As we studied the pros and cons of nationalism, one of my Russian students pondered how amazing it would feel to be proud of one's country, and noted that he is not proud of being Russian right now. We also study the pitiful but deadly small-mindedness of religious and ethnic bigotry, whether it be wrought by Ottoman Muslims against Armenian Christians, German Nazis against European Jews, Rwandan Hutus against Rwandan Tutsis, Indian Hindus against Indian Muslims or Israelis against Palestinians (and vice versa). We learn to beware of those “leaders” and movements that wallow in grievance and victimhood, as history shows they often claim it as a means to accumulate the power to victimize others. 

We also study the moral and strategic brilliance of nonviolent noncooperation to oppression, from the massive mobilization led by Mohandas Gandhi to achieve India’s independence from India, to the brave youth mobilizing so that the Democratic Republic of Congo might live up to its name. And once a week after school, I supervise students in our new Climate Hawks and Sustainability club, part of an effort to preserve the environment which has been and should be non-partisan but is tragically stymied by the contemporary Republican Party. (It bears noting that the Biden/Harris administration’s groundbreaking and future-looking effort to address the existential threat of climate change is named the Inflation Reduction Act, as to placate the often short-sighted nature of our politics.)

And I am grounded In my musical life. I’ve mentioned the love I have for America’s classical music, jazz – the joyful product emerging from centuries of history, heartbreak, injustice and resilience, which resonates so clearly with the cultural and social consciousness of Vice President Harris and Governor Walz. I am fertilized by the legacy of my dad Harry and my musical family which comes together to sing and speak out about food justice, at concerts where audience members bring food donations for their neighbors even as we recognize that charity is not enough in a food system that demands systemic change. I am proud to volunteer with WhyHunger, a nonpartisan food justice organization co-founded by my dad that recognizes nutritious food as a human right and promotes community-based solutions to hunger and poverty. I am encouraged by the assessment of WhyHunger’s allies that Kamala Harris has been one of the “great champions” for food justice and is “about as good as they get” on fighting hunger. Like my father before me, my musical life has always been intertwined with my drive to seek economic, environmental, social, racial and gender justice, so that I am drawn to candidates like Harris and Walz who understand the root causes of injustice, and are driven to fight against it. 

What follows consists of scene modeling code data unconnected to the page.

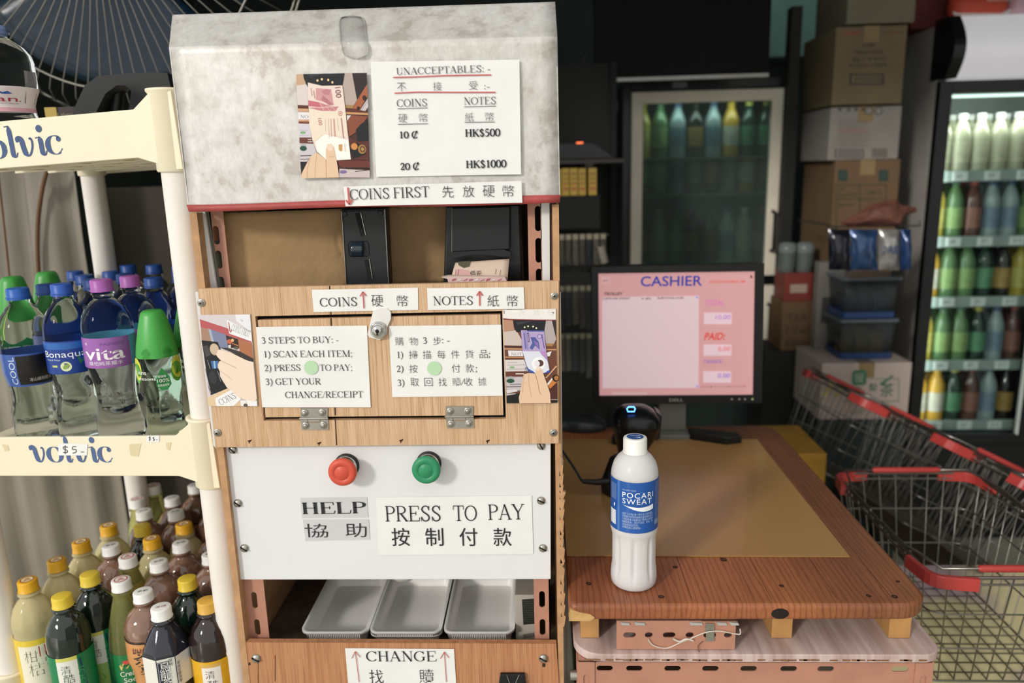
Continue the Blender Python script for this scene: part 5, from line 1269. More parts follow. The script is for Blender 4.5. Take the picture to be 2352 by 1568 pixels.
def mk_oolong():
    sq = lambda a, h: (1/max(abs(cos(a)), abs(sin(a)), abs(cos(a+pi/4)) , abs(sin(a+pi/4))))*.985 if h < .155 else 1
    t, pr = bottle('drink_bottle', 'square', 'x', 'bottle', mat('oolong_dark', '232430', rough=.1, coat=.6, var=.04), 'efefec', mod=sq, cap_print=cap_chars('深焙', '8a3a34'), n=48, group='bottled drinks on the lowest shelf')
    def d(b, S, L, hs):
        band(b, S, L, hs, 'e6e4da'); art(b, S, [(-.012, .094), (.004, .094), (.004, .138), (-.012, .138)], '2f3346', .0005)
        art(b, S, [(-.011, .095), (.003, .095), (.003, .137), (-.011, .137)], 'cfd0d0', .0006); art(b, S, [(-.0104, .0956), (.0024, .0956), (.0024, .1364), (-.0104, .1364)], '2f3346', .0007)
        for k, ch in enumerate('烏龍茶'): sans(b, S, ch, -.0092, .124-k*.0135, .0115, 'f0f0ea', .0009)
        for k, ch in enumerate('深培'): sans(b, S, ch, .003, .136-k*.006, .0045, '3a3e4e', .0009)
        for k in range(6): sans(b, S, '茶味甘醇清香'[k], .014, .128-k*.006, .004, '55586a', .0009)
    label_band(t, pr, .09, .142, d, mod=sq)
    def d2(b, S, L, hs):
        for zz in (.055, .03):
            for aa in (-.011, .0) if False else (-.005,): stroke(b, S, [(aa-.007, zz), (aa+.007, zz), (aa+.007, zz+.018), (aa-.007, zz+.018), (aa-.007, zz-.0004)], .0022, '5a6280', .0005)
    label_band(t, pr, .01, .08, d2, mod=sq, name='embossing'); return t
for k, f_ in (('cit', mk_citrus), ('gre', mk_green), ('plu', mk_plum), ('sod', mk_soda), ('mil', mk_milk), ('ool', mk_oolong)): deftype(k, f_)
ZL = PY(63, 1336, 1.10).z
ZD2 = ZB+.0045
HGT = ZL-ZD2
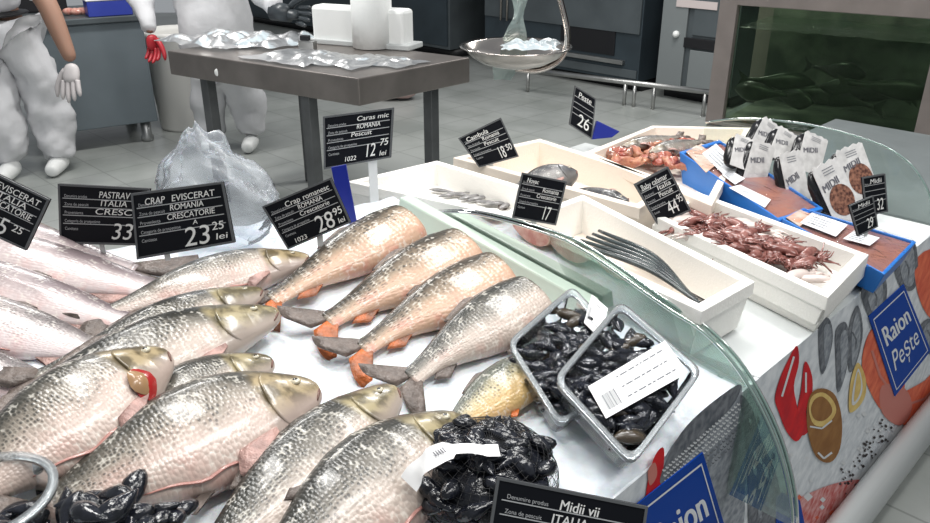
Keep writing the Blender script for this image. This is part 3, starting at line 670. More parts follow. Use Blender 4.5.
# small dark fish
for pts in ([(820, 322), (829, 318), (833, 335), (829, 358), (822, 374), (819, 350)], [(836, 330), (846, 322), (850, 345), (846, 372), (838, 392), (836, 360)]):
    art(pts, 1, .0014); cx = sum(p_[0] for p_ in pts)/6; cy = sum(p_[1] for p_ in pts)/6; art([(cx+(x-cx)*.55+2, cy+(y-cy)*.75) for x, y in pts], 0, .0018)
for pts in ([(850, 322), (858, 305), (863, 330), (858, 358), (850, 372), (848, 350)], [(862, 288), (880, 270), (887, 285), (884, 312), (872, 318), (864, 305)], [(893, 252), (914, 240), (918, 275), (912, 290), (899, 284)], [(915, 335), (928, 318), (940, 330), (938, 352), (926, 352)]):
    art(pts, 1, .0014); cx = sum(p_[0] for p_ in pts)/len(pts); cy = sum(p_[1] for p_ in pts)/len(pts); art([(cx+(x-cx)*.6+1, cy+(y-cy)*.8) for x, y in pts], 0, .0018)
    lines([(cx-2, cy-8), (cx+2, cy), (cx+1, cy+9)], .8, 1, .0021)
# peppers
art([(797, 345), (799, 362), (794, 385), (797, 405), (800, 418), (803, 432), (796, 441), (786, 430), (779, 412), (775, 398), (780, 378), (789, 358)], 3, .0014)
art([(805, 361), (812, 375), (812, 395), (806, 412), (812, 425), (802, 435), (797, 415), (801, 390)], 3, .0016)
lines([(794, 356), (788, 376), (782, 396)], 1.0, 8, .002); lines([(806, 372), (806, 392)], .9, 8, .002)
# cup of oil
art([(812, 392), (824, 388), (836, 396), (842, 420), (840, 448), (830, 462), (816, 456), (808, 432), (807, 408)], 4, .0022)
art([(812, 396), (823, 392), (833, 400), (836, 412), (826, 425), (814, 424), (809, 410)], 5, .0026)
art([(814, 400), (822, 396), (830, 403), (832, 412), (824, 420), (815, 419), (811, 410)], 4, .003)
lines([(818, 452), (824, 458), (832, 452)], 1, 8, .003); lines([(810, 426), (822, 428), (832, 420)], .8, 8, .003)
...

This intermingling gives me precious opportunities, like that I had in March to sing at a benefit tribute to John Lennon, whose widow Yoko Ono Lennon has been a steadfast partner with WhyHunger for food justice, driven by her own experience as a survivor of the hunger that ravaged post-war Japan. Last December, I got to perform my parents' legendary song “Cat’s in the Cradle” at a concert against gun violence, where I sang alongside the talented Mark Barden and his daughter Natalie, whose courage after losing their beloved son and brother Daniel led them to action through Sandy Hook Promise. Like the vast majority of Americans, Harris and Walz support legislation that would ban assault weapons and curb the scourge of gun violence that remains the great shame of this country. To live this life is to have great clarity on my values and my vote.

I am off from teaching today as New York City public schools celebrate Diwali, which one of my students explained is the traditional Hindu festival of lights. Her Indian great-grandfather was one of millions who worked alongside Gandhi to activate the profound power of basic empathy, non-violence, love for humanity and what Gandhi called satyagraha, or “truth force”. I used some of this time to call voters in North Carolina to help get them to the polls through a system which was streamlined, easy, and just a wee bit scary.

There is so much to be done. What grounds You? Which America do you recognize, in our shortcomings and dreams, our clearsighted-ness and optimism? What will you do in the days, weeks and years to come?